Ps: what cad software did you start on and what do you use now? Any tips and tricks will be greatly appreciated!
If you code at all OpenSCAD
If you’ve never done modeling at all TinkerCAD
If you want the easiest experience Fusion360
If you live the FOSS doctrine – FreeCAD
It’s possible that I’m not familiar enough with it, but in my experience OpenSCAD makes the vast majority of projects take way longer compared to non-scripting-based CAD software. I learned Onshape for a class and haven’t used OSCAD since. (though it definitely still has some niche uses)
If you’re new to 3d design I usually recommend starting with Tinkercad. I moved from there to Fusion 360. Fusion is a huge pain in the butt if you don’t want to way them large sums of money, but it’s the cad software I most enjoy.

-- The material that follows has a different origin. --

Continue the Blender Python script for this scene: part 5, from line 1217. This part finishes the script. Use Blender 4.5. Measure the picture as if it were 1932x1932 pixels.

Step 1. Start with TinkerCAD
Step 2. Graduate to Fusion 360
Step 3. Go back to TinkerCAD because F360 was difficult
Final Step. Read other people’s comments about moving to Fusion 360 and cry a little
<wisdom sets in>: Perhaps I should learn this OpenSCAD thing or maybe FreeCAD. Then I would have all the fancy features and I’d never have to worry about paying for such software.
Actually, there exists no commercial equivalent to OpenSCAD that I’m aware of. Those doing generative design via code in industry are already using OpenSCAD or they’re using truly custom stuff.

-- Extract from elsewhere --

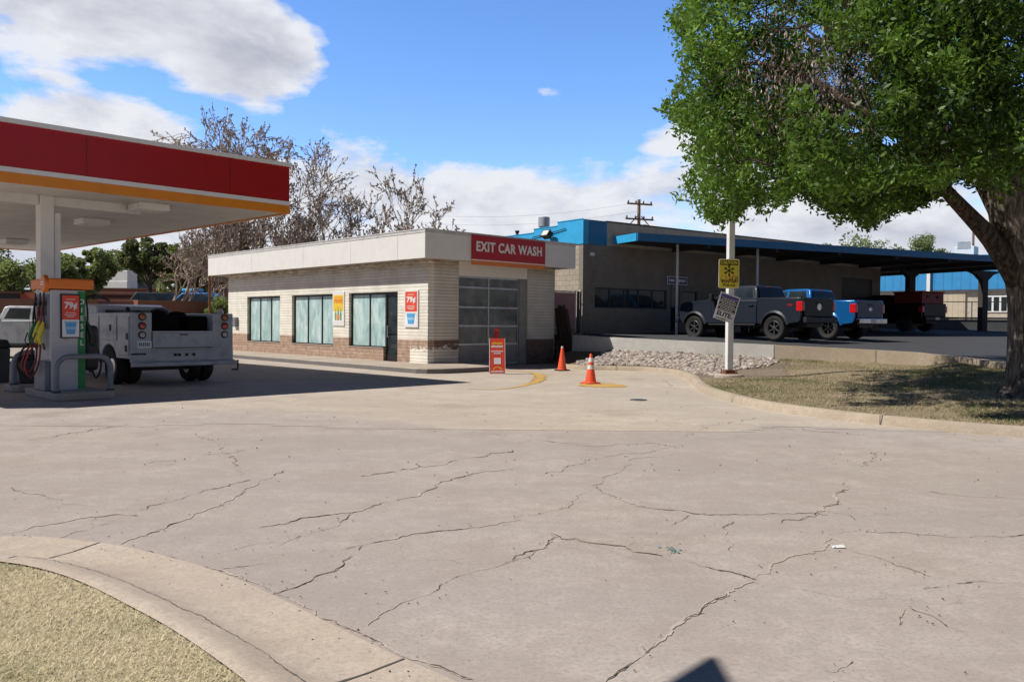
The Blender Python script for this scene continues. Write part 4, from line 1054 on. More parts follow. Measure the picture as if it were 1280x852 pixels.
mb = MB(); mb.box(-.10, .0, .02, Ld-.3, .0, .55); mb.build('kick_panel', 'grey', dp, bevel=.02)

# trash bins near the far guard
def bin_(loc, label, w, d, h):
    r = thing('trash_bin', label, 'trash bin', loc, AG, group='dark bins under the fuel canopy')
    mb = MB(); mb.prism([(-w*.45, 0), (w*.45, 0), (w*.5, h*.8), (-w*.5, h*.8)], -d/2, d/2, 'y'); mb.build('body', 'dkgrey', r, bevel=.03)
    mb = MB(); mb.prism([(-w*.54, h*.8), (w*.54, h*.8), (w*.40, h), (-w*.40, h)], -d*.54, d*.54, 'y'); mb.build('lid', 'black', r, bevel=.03)
    mb = MB(); mb.box(-w*.28, w*.28, -d*.56, -d*.50, h*.82, h*.92); mb.build('opening', 'black', r)
p = DP+gR*.28+gL*2.42; bin_((p.x, p.y, .15), 'squat dark bin inside the far hoop guard', .42, .36, .62)
p = gp(4, 478); bin_((p.x-.25, p.y, 0), 'larger dark bin at the left edge under the canopy', .60, .60, 1.0)

# ------------------------------------------------------------------ vehicles
def wheel(par, x, y, r, w, side, rim='chrome', name='wheel', spokes=6):
    """axis along local y; side=+1 outer face toward +y"""
    wh = bpy.data.objects.new(name, None); COL.objects.link(wh); wh.parent = par; wh.location = (x, y, r)
    mb = MB(); hw = w/2; ri = r*.60
    mb.lathe([(ri, -hw*.8), (r*.90, -hw), (r*.975, -hw*.82), (r, -hw*.45), (r, hw*.45), (r*.975, hw*.82), (r*.90, hw), (ri, hw*.8), (ri, -hw*.8)], 32, axis='y', caps=False)
    for k in range(30):
        a = 2*math.pi*k/30; M4 = Matrix.Rotation(a, 4, 'Y'); mb.box(-.03*r, .03*r, -hw*.9, hw*.9, r*.97, r*1.018, 0, M4)
    mb.build('tyre', 'rubber', wh, smooth=True)
    mb = MB(); s = side
    mb.lathe([(ri, hw*.75*s), (ri*.93, hw*.85*s), (ri*.88, hw*.55*s), (ri*.86, hw*.1*s)], 32, axis='y', caps=False)
    mb.lathe([(ri*.26, hw*.30*s), (ri*.24, hw*.75*s), (ri*.12, hw*.82*s)], 16, axis='y')
    for k in range(spokes):
        M4 = Matrix.Rotation(2*math.pi*k/spokes, 4, 'Y')
        y0, y1 = sorted((hw*.35*s, hw*.70*s))
        mb.box(-ri*.10, ri*.10, y0, y1, ri*.15, ri*.93, 0, M4); mb.box(-ri*.045, ri*.045, y0-.004, y1+.006, ri*.2, ri*.9, 0, M4)
    mb.build('rim', rim, wh, smooth=True)
    mb = MB(); mb.lathe([(ri*.90, hw*.05*s), (ri*.89, hw*.12*s)], 24, axis='y'); mb.build('brake_disc', 'void', wh, smooth=True)

def arc(cx, cz, r, a0, a1, n=12): return [(cx+r*math.cos(R(a)), cz+r*math.sin(R(a))) for a in np.linspace(a0, a1, n)]

def pickup(name, label, loc, rz, body='truckgrey', glass='glass', rim='rimdark', lift=0.0, r=.43, bumper='truckgreylt', bedkind='open', badge=True, group=None, tgmark=True):
    T = thing(name, label, 'pickup truck', loc, rz, group=group)
    hw = .97; xf, xr = 1.95, -1.73; L = lift
    zb = .52+L
    ar = r+.11; az = r+.02
    # front clip and cab lower body (x -0.98 .. 2.9)
    a0 = math.degrees(math.asin((zb-az)/ar))
    prof = [(-.97, zb), ]+[(1.95-math.cos(R(-a0))*ar-.0, zb)] + arc(xf, az, ar, 180-a0, a0, 14)[1:-1] + [(xf+math.cos(R(a0))*ar, zb), (2.72, zb+.05), (2.90, zb+.18), (2.92, 1.12+L), (2.84, 1.27+L), (2.5, 1.34+L), (1.28, 1.42+L), (1.15, 1.40+L), (-.97, 1.38+L)]
    mb = MB(); n = len(prof)
    # widths narrow toward top and nose
    def wy(x, z):
        w = hw - .03*max(0, (z-(.95+L)))/.45
        if x > 2.3: w -= .22*((x-2.3)/.62)**2
        return w
    vs = [(x, wy(x, z), z) for x, z in prof]+[(x, -wy(x, z), z) for x, z in prof]
    fs = [tuple(range(n)), tuple(range(n, 2*n))[::-1]]+[(i, n+i, n+(i+1) % n, (i+1) % n) for i in range(n)]
    mb.add(vs, fs); mb.build('body', body, T, smooth=True, bevel=.035, seg=3)
    # greenhouse
    zt = 1.92+L; zbelt = 1.37+L
    side = [(1.22, zbelt), (.50, zt-.05), (.30, zt), (-.62, zt+.005), (-.80, zt-.04), (-.95, zbelt)]
    def ww(z): return .90 - .19*(z-zbelt)/(zt-zbelt)
    mb = MB(); n = len(side)
    vs = [(x, ww(z), z) for x, z in side]+[(x, -ww(z), z) for x, z in side]
    mb.add(vs, [tuple(range(n)), tuple(range(n, 2*n))[::-1]]+[(i, n+i, n+(i+1) % n, (i+1) % n) for i in range(n)])
    mb.build('cab', body, T, smooth=True, bevel=.05, seg=3)
    # side windows
    for s in (1, -1):
        for q in ([(1.02, zbelt+.06), (.50, zt-.12), (.24, zt-.09), (.24, zbelt+.06)], [(.13, zbelt+.06), (.13, zt-.09), (-.60, zt-.09), (-.74, zbelt+.08)]):
            mb = MB(); vs = [(x, s*(ww(z)+.006), z) for x, z in q]+[(x, s*(ww(z)-.02), z) for x, z in q]
            mb.add(vs, [(0, 1, 2, 3), (4, 5, 6, 7), (0, 1, 5, 4), (1, 2, 6, 5), (2, 3, 7, 6), (3, 0, 4, 7)]); mb.build('window', glass, T)
        # door shut lines & handles & mirror
        mb = MB()
        for x in (1.12, .18, -.94): mb.box(x-.006, x+.006, s*(hw+.001)-.001, s*(hw+.001)+.001, zb+.08, 1.36+L)
        mb.build('shut_line', 'black', T)
        for x in (.40, -.70):
            mb = MB(); ya, yb_ = sorted((s*(hw-.01), s*(hw+.03))); mb.box(x-.11, x+.09, ya, yb_, 1.17+L, 1.21+L); mb.build('door_handle', body, T, bevel=.01)
        mb = MB(); ya, yb_ = sorted((s*1.0, s*1.19)); mb.box(.92, 1.06, ya, yb_, 1.36+L, 1.62+L); mb.box(.97, 1.03, min(s*.88, s*1.0), max(s*.88, s*1.0), 1.40+L, 1.45+L); mb.build('mirror', 'black', T, bevel=.04, seg=3)
        # fender flares
        for cx in (xf, xr):
            mb = MB(); A1 = arc(cx, az, ar+.065, 190-a0*.3, -10+a0*.3, 16); A2 = arc(cx, az, ar-.01, 190-a0*.3, -10+a0*.3, 16)
            y0, y1 = s*(hw-.02), s*(hw+.045); y2 = s*(hw+.004)
            vs = [(x, y1, max(z, zb-.02)) for x, z in A2]+[(x, y2, max(z, zb-.02)) for x, z in A1]+[(x, y0, max(z, zb-.02)) for x, z in A2]; m = 16
            mb.add(vs, [(i, i+1, m+i+1, m+i) for i in range(m-1)]+[(i, i+1, 2*m+i+1, 2*m+i) for i in range(m-1)]); mb.build('fender_flare', 'truckgreylt' if body == 'truckgrey' else body, T, smooth=True)
        mb = MB(); ya, yb_ = sorted((s*(hw-.08), s*(hw+.06))); mb.box(-.95, 1.2, ya, yb_, zb-.07, zb-.01); mb.build('running_board', 'black', T, bevel=.015)
    mb = MB(); mb.add([(1.20, -.80, zbelt+.04), (1.20, .80, zbelt+.04), (.545, .66, zt-.10), (.545, -.66, zt-.10)], [(0, 1, 2, 3)])
    for v_ in range(4): mb.v[v_] = (mb.v[v_][0]+.03, mb.v[v_][1], mb.v[v_][2]+.02)
    mb.build('windscreen', glass, T)
    mb = MB(); mb.add([(-.965, -.74, zbelt+.08), (-.965, .74, zbelt+.08), (-.835, .66, zt-.10), (-.835, -.66, zt-.10)], [(0, 1, 2, 3)]); mb.build('rear_window', glass, T)
    mb = MB(); mb.box(-.82, -.80, -.12, .12, zt-.055, zt-.025); mb.build('brake_light', 'taillight', T)
    # front lamps, grille, bumper
    mb = MB(); mb.box(2.90, 2.925, -.52, .52, .86+L, 1.20+L); mb.build('grille', 'black', T)
    for s in (1, -1):
        mb = MB(); ya, yb_ = sorted((s*.52, s*.76)); mb.box(2.80, 2.90, ya, yb_, .98+L, 1.20+L); mb.build('headlight', 'clearlens', T, bevel=.02)
    mb = MB(); mb.box(2.82, 3.02, -.90, .90, .56+L, .76+L); mb.build('front_bumper', bumper, T, bevel=.04, seg=3)
    # bed
    zB = 1.42+L
    if bedkind == 'open':
        bp = [(-1.73-math.cos(R(a0))*ar, zb)]
        sideprof = [(-.99, zb), (xr+math.cos(R(a0))*ar, zb)]+arc(xr, az, ar, a0, 180-a0, 14)[1:-1]+[(xr-math.cos(R(a0))*ar, zb), (-2.72, zb+.06), (-2.80, zb+.15), (-2.82, zB), (-.99, zB)]
        bd = None
        mb = MB()
        for s in (1, -1):
            ya, yb_ = sorted((s*(hw-.09), s*hw)); mb.prism(sideprof, ya, yb_, 'y')
        mb.box(-1.03, -.99, -hw+.09, hw-.09, .85+L, zB); mb.box(-2.78, -1.03, -hw+.09, hw-.09, .80+L, .86+L)
        bd = mb.build('bed', body, T, smooth=True, bevel=.02)
        mb = MB()
        for s in (1, -1):
            ya, yb_ = sorted((s*(hw-.10), s*(hw-.0))); mb.box(-2.80, -1.0, ya, yb_, zB+.001, zB+.022)
        mb.build('bed_rail', 'black' if body != 'truckblue' else body, T, bevel=.008)
        mb = MB(); mb.box(-2.87, -2.80, -hw+.14, hw-.14, .78+L, zB+.01); tg = mb.build('tailgate', 'truckblueshade' if body == 'truckblue' else 'truckblack', T, bevel=.02)  # tailgates take a darker paint standing in for canopy shade
        mb = MB(); mb.box(-2.885, -2.87, -.16, .16, 1.24+L, 1.30+L); mb.build('handle', 'black', tg)
        if tgmark:
            mb = MB()
            if body == 'truckblue':
                mb.add([(-2.875, -.13, 1.08+L), (-2.875, -.05, 1.08+L), (-2.875, -.05, 1.04+L), (-2.875, .05, 1.04+L), (-2.875, .05, 1.08+L), (-2.875, .13, 1.08+L), (-2.875, .11, 1.13+L), (-2.875, .05, 1.13+L), (-2.875, .05, 1.17+L), (-2.875, -.05, 1.17+L), (-2.875, -.05, 1.13+L), (-2.875, -.11, 1.13+L)], [tuple(range(12))])
            else:
                mb.lathe([(.13, -2.873), (.12, -2.885), (.01, -2.886)], 20, (0, 0, 1.12+L), 'x')
            mb.build('badge', 'chrome', tg)
        for s in (1, -1):
            ya, yb_ = sorted((s*(hw-.14), s*(hw+.012))); mb = MB(); mb.box(-2.875, -2.62 if s == 1 or True else -2.8, ya, yb_, .96+L, 1.30+L); mb.build('tail_light', 'taillight', T, bevel=.03, seg=3)
    else:
        mb = MB()
        for s in (1, -1):
            ya, yb_ = sorted((s*(hw-.30), s*(hw+.02)))
            prof2 = [(-1.02, zb), (xr+ar, zb)]+arc(xr, az, ar, max(a0, 1), 180-max(a0, 1), 12)[1:-1]+[(xr-ar, zb), (-2.85, zb), (-2.85, 1.62+L), (-1.02, 1.62+L)]
            mb.prism(prof2, ya, yb_, 'y')
        mb.box(-2.84, -1.02, -hw+.30, hw-.30, .80+L, .86+L); mb.box(-2.85, -2.80, -hw+.30, hw-.30, .86+L, 1.3+L)
        mb.build('service_body', body, T, bevel=.02)
        for s in (1, -1):
            mb = MB()
            for x in (-1.5, -2.1): mb.box(x-.006, x+.006, s*(hw+.021)-.001, s*(hw+.021)+.001, zb+.6, 1.58+L)
            mb.build('shut_line', 'black', T)
    mb = MB(); mb.box(-3.02, -2.86, -.92, .92, .56+L, .76+L); bu = mb.build('rear_bumper', bumper, T, bevel=.03, seg=3)
    mb = MB(); mb.box(-3.03, -3.02, -.16, .16, .60+L, .73+L); mb.build('plate', 'white' if body != 'truckgrey' else 'dkgrey', bu)
    mb = MB(); mb.box(-2.7, 2.7, -.45, .45, .42+L*.8, .60+L); mb.box(xr-.12, xr+.12, -.8, .8, r-.1, r+.1); mb.box(xf-.1, xf+.1, -.8, .8, r-.08, r+.08); mb.box(-.9, 1.2, -.85, .85, .5+L, .56+L); mb.build('chassis', 'black', T)
    # dark wheel wells
    for cx in (xf, xr):
        mb = MB(); mb.box(cx-ar-.05, cx+ar+.05, -.62, .62, r+.1, 1.0+L if cx == xr else 1.1+L); mb.build('wheel_well', 'black', T)
    for x in (xf, xr):
        for s in (1, -1): wheel(T, x, s*(hw-.12), r, .30, s, rim)
    return T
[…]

Pro tip: Use the latest nightly build of OpenSCAD from their website and enable the new features that speed up rendering times by like 1000% 👍
For learning or use. Fusion 360 still offers a free version for home use. There are great tutorials on YouTube or buy a $30/month Udemy account and get access to tons of courses and everything else in their library and cancel when you’re done learning.
For Mac and Windows only, limited to 10 editable designs and 1 drawing at a time.
But you can save your files locally, and then delete them. The 10 file limit isn’t really a limit. It’s an annoyance.
The 10 file limit really isn’t that bad, I just set my files in Fusion 360 from “editable” to “read only” and it frees up more space.
Then if I need to edit an older one I just go in reverse.
And the 1 drawing at a time thing I didn’t know was a thing as I normally only have 1 open but there have been a couple times I’ve been working in more than 1.
First design was on freecad. The others on openscad.
lol hatekeepers. I’m going to use that – what an apt term
Fusion 360. Free for home use and it’s really not as bad as some people make it out to be. A little tricky to get the hang of first but there are thousands of tutorials out there.
I had absolutely zero 3d modeling experience prior to diving into fusion360 and I am still really new to it, but I’m quite enjoying it.
The tutorials for F360 are numerous, and some very good, you just have to find one that supports the current build. I still struggle with the invisible auto constraints it inexplicably adds and the apparent inability to modify constraint hierarchy (I had a couple thousand hours of Pro/E back in the day), and I throw things when they don’t have all the mathematical ways to create construction objects. Aside from that it’s a good tool as long as you’re working with solid objects and not meshes.